History hasn't always been kind to the University of Minnesota's Aeolian-Skinner organ, built between 1932 and 1936.
"It's true that for decades the university spent very little money on the organ," said Dean Billmeyer, an organ professor since 1982.
As a result, the instrument saw a gradual decline in reliability. "A large, complicated pipe organ like this, with a lot of small working parts, declines gradually," Billmeyer explained.
The professor was heavily involved with a community group called Friends of the Northrop Organ, even recruiting the services of a volunteer restorer. By 2011, however, the wear and tear of 80 years left the organ in pressing need of refurbishment.
Then came the gutting and $88.2 million renovation of Northrop auditorium. A team of professional dismantlers arrived to break the organ into constituent parts. They painstakingly removed and cataloged 7,000 pipes, along with innumerable bits of wood and metal.
"When they closed the hall in 2011, we had not raised enough funds to redo the organ," Billmeyer remembered.
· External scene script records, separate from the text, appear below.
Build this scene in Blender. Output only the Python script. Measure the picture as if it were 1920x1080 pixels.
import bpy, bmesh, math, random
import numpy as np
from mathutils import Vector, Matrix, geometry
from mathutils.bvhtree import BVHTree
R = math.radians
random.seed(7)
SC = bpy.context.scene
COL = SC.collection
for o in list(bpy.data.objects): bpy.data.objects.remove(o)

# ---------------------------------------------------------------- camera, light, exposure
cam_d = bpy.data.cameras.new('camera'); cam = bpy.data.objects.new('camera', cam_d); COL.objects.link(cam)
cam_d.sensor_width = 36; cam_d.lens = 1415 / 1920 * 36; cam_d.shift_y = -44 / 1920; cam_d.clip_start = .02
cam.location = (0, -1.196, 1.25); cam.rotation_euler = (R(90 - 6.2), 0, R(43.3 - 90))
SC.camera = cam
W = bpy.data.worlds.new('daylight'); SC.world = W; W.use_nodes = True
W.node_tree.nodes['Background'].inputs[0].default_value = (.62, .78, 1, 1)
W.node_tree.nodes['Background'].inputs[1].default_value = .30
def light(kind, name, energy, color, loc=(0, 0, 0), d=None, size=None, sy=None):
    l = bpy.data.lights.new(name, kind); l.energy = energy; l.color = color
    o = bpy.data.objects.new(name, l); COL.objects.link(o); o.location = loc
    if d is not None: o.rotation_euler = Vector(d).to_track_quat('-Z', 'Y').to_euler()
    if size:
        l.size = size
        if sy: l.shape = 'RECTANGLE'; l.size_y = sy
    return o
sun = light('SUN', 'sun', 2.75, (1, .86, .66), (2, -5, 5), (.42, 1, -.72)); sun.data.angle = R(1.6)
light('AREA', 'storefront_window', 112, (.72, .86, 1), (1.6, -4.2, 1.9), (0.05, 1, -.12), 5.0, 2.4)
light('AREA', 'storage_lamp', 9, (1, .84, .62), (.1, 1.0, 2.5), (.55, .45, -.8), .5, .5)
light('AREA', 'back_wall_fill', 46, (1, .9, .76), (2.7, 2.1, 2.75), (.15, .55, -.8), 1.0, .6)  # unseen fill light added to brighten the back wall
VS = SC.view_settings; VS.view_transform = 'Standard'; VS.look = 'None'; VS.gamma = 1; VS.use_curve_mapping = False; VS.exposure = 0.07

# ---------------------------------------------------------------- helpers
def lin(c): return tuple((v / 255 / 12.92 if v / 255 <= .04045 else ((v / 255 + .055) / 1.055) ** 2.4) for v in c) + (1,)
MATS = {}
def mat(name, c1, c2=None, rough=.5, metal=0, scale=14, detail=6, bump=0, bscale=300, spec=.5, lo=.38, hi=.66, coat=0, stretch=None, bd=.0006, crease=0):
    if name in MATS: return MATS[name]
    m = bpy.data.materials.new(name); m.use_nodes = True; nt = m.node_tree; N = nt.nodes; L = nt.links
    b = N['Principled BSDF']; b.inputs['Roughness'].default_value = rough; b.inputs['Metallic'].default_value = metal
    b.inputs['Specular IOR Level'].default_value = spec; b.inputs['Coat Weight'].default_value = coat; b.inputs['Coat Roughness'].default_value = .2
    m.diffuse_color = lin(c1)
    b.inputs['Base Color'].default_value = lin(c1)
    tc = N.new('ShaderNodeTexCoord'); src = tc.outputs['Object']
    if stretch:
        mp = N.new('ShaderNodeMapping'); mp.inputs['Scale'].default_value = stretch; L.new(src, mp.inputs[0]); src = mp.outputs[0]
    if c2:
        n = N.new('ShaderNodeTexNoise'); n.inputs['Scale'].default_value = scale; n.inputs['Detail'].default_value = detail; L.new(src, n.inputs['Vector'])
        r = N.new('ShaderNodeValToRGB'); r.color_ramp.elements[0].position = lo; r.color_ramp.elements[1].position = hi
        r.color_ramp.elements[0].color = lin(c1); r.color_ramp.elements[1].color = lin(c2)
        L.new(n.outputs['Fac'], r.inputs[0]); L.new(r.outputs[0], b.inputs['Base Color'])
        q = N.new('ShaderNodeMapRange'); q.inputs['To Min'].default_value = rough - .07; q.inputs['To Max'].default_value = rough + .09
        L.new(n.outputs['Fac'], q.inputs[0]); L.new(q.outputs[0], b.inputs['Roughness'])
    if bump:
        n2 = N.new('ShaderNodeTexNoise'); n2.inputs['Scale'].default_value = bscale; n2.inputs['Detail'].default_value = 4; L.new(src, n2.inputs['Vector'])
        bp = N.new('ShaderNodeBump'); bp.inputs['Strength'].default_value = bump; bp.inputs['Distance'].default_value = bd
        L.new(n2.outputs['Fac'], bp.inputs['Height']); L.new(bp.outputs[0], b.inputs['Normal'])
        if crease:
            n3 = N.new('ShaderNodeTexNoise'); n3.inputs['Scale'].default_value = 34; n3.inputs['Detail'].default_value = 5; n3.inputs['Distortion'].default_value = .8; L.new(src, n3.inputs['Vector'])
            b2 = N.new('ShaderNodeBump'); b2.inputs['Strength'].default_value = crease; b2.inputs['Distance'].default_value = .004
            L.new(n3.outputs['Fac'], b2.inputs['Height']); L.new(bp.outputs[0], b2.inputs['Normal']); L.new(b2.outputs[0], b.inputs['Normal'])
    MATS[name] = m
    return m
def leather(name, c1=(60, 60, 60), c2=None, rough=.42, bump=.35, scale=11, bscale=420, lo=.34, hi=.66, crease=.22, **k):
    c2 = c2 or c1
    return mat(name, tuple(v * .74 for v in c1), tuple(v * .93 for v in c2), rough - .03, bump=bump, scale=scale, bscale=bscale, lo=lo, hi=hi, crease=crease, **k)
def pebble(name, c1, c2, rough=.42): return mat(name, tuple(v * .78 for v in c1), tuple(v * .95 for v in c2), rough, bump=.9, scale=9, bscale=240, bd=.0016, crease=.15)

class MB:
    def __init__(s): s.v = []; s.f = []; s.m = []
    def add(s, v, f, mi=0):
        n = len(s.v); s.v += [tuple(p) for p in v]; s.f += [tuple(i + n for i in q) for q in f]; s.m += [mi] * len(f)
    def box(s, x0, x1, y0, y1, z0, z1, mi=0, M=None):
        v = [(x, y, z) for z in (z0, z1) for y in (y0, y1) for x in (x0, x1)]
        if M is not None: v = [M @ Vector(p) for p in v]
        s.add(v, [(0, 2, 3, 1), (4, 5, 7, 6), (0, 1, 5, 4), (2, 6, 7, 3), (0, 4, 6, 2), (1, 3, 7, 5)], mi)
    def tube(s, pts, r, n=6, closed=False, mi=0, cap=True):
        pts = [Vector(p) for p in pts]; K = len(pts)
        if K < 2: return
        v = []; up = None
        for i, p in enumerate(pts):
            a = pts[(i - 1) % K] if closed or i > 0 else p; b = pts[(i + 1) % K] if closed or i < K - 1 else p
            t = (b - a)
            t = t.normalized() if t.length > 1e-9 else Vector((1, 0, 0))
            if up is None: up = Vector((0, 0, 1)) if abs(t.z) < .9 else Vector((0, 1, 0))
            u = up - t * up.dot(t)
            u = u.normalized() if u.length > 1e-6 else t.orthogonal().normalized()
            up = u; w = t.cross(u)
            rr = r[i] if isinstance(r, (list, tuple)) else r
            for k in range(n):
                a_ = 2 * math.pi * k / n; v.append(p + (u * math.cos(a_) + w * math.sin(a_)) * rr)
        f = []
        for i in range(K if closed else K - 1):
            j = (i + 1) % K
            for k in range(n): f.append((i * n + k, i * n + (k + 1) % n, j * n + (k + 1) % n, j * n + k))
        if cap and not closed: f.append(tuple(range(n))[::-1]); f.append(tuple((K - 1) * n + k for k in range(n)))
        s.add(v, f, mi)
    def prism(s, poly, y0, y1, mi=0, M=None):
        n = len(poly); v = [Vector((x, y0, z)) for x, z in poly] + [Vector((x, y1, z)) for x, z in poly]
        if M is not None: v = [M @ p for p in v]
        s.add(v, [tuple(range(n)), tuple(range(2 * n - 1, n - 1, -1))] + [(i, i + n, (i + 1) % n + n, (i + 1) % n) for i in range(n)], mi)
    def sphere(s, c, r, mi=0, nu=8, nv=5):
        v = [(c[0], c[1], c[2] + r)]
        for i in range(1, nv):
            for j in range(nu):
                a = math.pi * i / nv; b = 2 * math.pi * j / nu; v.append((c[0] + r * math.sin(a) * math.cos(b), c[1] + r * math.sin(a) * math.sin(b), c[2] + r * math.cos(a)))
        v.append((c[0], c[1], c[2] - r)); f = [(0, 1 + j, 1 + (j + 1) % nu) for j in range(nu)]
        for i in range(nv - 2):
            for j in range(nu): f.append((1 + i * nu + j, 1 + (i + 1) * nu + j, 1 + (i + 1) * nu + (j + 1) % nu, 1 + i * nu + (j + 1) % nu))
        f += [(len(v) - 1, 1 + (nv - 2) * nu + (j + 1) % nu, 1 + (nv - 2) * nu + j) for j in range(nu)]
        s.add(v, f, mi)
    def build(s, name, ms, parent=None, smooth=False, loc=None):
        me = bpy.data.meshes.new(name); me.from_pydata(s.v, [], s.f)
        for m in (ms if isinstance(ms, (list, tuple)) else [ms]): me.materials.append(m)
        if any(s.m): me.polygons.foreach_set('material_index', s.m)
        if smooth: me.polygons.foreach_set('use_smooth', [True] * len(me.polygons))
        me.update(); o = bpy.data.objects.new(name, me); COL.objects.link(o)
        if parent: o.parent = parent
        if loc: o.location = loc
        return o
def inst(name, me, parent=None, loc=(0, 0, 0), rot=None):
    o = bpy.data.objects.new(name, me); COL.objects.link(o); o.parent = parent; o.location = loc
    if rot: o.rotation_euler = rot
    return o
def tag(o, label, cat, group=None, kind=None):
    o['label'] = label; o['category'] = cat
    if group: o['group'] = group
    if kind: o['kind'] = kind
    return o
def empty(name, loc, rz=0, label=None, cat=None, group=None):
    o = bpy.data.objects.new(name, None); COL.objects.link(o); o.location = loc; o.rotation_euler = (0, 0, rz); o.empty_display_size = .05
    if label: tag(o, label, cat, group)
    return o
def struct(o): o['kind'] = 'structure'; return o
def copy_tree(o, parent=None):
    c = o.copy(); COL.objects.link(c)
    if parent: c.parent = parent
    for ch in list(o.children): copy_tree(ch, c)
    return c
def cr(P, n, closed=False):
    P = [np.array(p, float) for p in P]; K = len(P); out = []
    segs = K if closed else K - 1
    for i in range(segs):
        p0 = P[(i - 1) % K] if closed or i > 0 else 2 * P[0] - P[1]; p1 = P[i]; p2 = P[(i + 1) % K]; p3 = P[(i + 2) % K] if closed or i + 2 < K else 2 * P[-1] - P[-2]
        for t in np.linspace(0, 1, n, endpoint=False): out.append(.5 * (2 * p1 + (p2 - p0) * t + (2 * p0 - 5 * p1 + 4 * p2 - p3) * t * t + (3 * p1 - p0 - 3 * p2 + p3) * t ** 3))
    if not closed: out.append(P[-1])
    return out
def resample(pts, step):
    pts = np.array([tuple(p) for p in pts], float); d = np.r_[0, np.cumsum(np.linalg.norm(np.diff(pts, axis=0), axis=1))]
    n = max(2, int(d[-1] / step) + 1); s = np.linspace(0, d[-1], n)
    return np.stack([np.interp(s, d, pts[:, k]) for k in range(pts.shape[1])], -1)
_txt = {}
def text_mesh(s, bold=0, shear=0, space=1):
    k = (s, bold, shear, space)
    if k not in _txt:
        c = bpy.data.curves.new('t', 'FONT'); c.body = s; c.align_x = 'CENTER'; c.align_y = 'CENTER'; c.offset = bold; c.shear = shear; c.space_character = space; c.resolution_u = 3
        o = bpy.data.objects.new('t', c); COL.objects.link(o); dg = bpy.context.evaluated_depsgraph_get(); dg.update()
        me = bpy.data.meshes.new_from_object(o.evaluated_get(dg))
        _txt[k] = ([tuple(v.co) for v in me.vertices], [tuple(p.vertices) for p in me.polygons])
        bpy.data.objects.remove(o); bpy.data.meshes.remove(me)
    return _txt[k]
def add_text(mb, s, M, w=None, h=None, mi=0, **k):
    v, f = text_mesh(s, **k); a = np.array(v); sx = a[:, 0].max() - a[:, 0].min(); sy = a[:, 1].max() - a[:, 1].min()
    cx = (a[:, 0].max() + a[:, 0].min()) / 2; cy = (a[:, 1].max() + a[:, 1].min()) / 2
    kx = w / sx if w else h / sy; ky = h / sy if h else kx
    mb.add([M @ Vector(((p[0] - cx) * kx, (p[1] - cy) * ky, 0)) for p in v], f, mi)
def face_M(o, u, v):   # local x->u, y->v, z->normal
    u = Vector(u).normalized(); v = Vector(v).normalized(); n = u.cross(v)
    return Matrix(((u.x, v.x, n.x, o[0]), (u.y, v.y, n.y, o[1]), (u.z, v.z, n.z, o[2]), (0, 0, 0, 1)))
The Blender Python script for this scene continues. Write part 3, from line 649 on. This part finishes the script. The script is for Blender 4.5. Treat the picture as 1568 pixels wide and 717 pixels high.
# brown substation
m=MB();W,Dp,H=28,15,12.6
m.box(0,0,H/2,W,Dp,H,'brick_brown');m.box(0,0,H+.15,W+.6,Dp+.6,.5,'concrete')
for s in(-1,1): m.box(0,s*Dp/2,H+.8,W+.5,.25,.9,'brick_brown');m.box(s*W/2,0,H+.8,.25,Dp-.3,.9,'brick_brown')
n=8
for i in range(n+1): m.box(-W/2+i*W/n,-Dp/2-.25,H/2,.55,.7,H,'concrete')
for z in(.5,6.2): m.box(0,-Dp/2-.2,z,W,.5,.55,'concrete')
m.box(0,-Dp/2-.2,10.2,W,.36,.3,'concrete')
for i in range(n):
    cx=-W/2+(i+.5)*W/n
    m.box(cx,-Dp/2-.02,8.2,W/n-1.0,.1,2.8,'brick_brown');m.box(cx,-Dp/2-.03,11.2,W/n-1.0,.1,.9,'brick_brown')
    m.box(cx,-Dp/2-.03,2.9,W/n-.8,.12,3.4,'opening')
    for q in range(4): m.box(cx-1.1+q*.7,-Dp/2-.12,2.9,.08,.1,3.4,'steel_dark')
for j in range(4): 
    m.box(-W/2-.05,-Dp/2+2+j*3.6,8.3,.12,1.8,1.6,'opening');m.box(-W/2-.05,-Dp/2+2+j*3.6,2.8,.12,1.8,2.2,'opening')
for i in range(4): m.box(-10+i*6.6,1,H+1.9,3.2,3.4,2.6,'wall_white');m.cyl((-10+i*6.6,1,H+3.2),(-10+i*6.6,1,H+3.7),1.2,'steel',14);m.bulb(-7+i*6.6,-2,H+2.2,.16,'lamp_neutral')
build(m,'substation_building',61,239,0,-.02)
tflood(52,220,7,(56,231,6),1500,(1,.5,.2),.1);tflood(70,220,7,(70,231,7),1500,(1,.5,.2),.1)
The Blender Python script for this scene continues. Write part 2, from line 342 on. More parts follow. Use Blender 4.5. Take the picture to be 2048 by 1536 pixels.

So the 1932 instrument became a crated beast. Dismantled, its voice was gone. There was no guarantee of it ever being heard again. Aeolian-Skinner Opus 892 — the instrument's official title — was sent to climate-controlled oblivion, languishing in a campus storage facility.
And there it sat for four years, until a bequest by the late U of M alumnus Roger E. Anderson threw the sleeping giant a lifeline.